"So they're one of the very first forms of transportation," travel writer Mark Jenkins says.
Jenkins recently traveled to China, which claims to have invented skis almost 10,000 years ago. His exploration in the December issue of National Geographic.
Jenkins went to the Altai Mountains in Northwest China, about where Kazakhstan, Mongolia and Siberia come together — "kind of dead-center Central Asia" — where the Tuvan people have been skiing for at least 4,000 years.

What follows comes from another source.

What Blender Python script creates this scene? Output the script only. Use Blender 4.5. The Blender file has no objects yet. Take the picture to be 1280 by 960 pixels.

"Their skis are remarkable," he tells NPR's Arun Rath. "They cut them from red spruce. They bend them by heating them and steaming them, and then they nail on horse hair on the bottom of the skis, which is very slick to glide forward but then grabs when you go uphill."
But this isn't just about making it down the mountain: The skis are for hunting. In a region that can get temperatures of 40 degrees below zero, these hunters don't even know what frostbite is. In a single-file line, pulling sleds, the men search for elk — elk tracks are obvious in the snow because of the animals' heavy weight. On skis, they can track the elk for three to seven days.
The "most remarkable part," Jenkins says, is when they finally spot the elk.
"They're using a technique that's several thousand years old. They have lassos, and they ski downhill, screaming, wild ... just like a cowboy, but they're on skis," he says.
A lassoed elk struggles after Serik demonstrates the age-old technique of capturing game in deep snow.
With a loop large enough to go over the elk's antlers, the ski cowboys lasso their prey.
"The elk is bucking and kicking and snorting and they fall sideways, perpendicular ... like an anchor — Old Man and the Sea
sort of thing," Jenkins says. "They're being pulled by this elk through
the snow. Of course, the elk is so deep in the snow it's practically
swimming, so within an hour or two, the elk has worn itself out."
But then, they let it go. One of the men told Jenkins, "In the old days we hunted. Now we only chase."